A Poisson model for identifying characteristic size effects in frequency data: Application to frequency‐size distributions for global earthquakes, “starquakes”, and fault lengths

Abstract

The standard Gaussian distribution for incremental frequency data requires a constant variance which is independent of the mean. We develop a more general and appropriate method based on the Poisson distribution, which assumes different unknown variances for the frequencies, equal to the means. We explicitly include “empty bins”, and our method is quite insensitive to the choice of bin width. We develop a maximum likelihood technique that minimizes bias in the curve fits, and penalizes additional free parameters by objective information criteria.
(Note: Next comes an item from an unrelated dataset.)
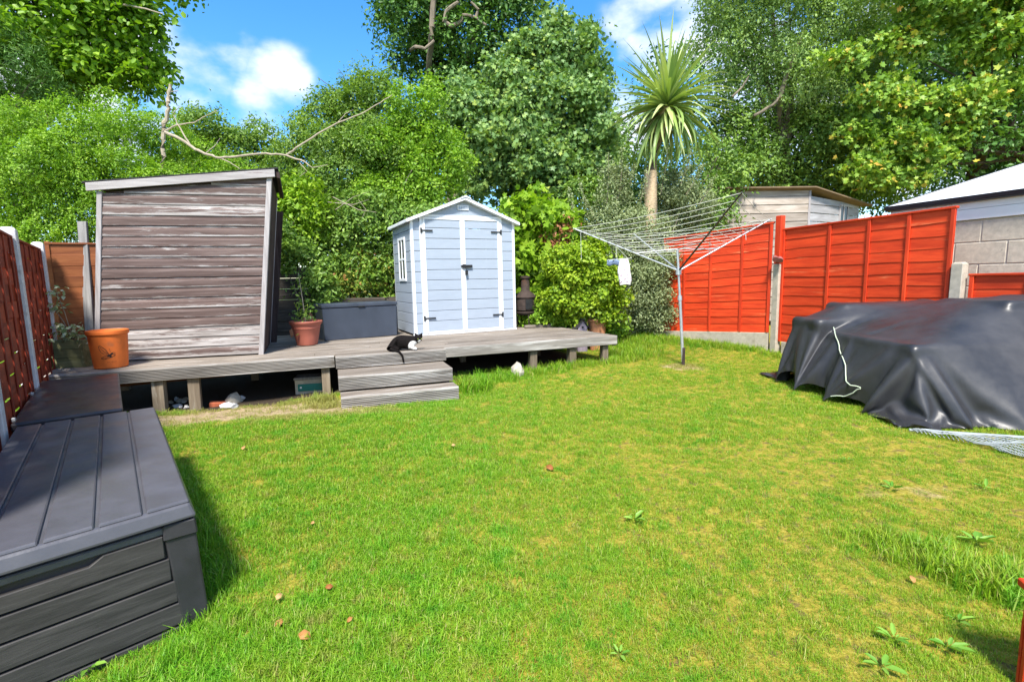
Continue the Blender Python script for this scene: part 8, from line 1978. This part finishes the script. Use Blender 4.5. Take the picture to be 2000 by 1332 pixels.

Various data sets are used to test three different physical models that have been suggested for the density distribution: the power law; the double power law; and the “gamma” distribution. For the CMT catalog of global earthquakes, two peaks in the posterior distribution are observed at moment magnitudes m* = 6.4 and 6.9 implying a bimodal distribution of seismogenic depth at around 15 and 30 km, respectively. A similar break at a characteristic length of 60 km or so is observed in moment‐length data, but this does not outperform the simpler power law model. For the earthquake frequency‐moment data the gamma distribution provides the best overall fit to the data, implying a finite correlation length and a system near but below the critical point. In contrast, data from soft gamma ray repeaters show that the power law is the best fit, implying infinite correlation length and a system that is precisely critical. For the fault break data a significant break of slope is found instead at characteristic scale of 44 km, implying a typical seismogenic thickness of up to 22 km or so in west central Nevada. The exponent changes from 1.5 to −2.1, too large to be accounted for by changes in sampling for an ideal, isotropic fractal set.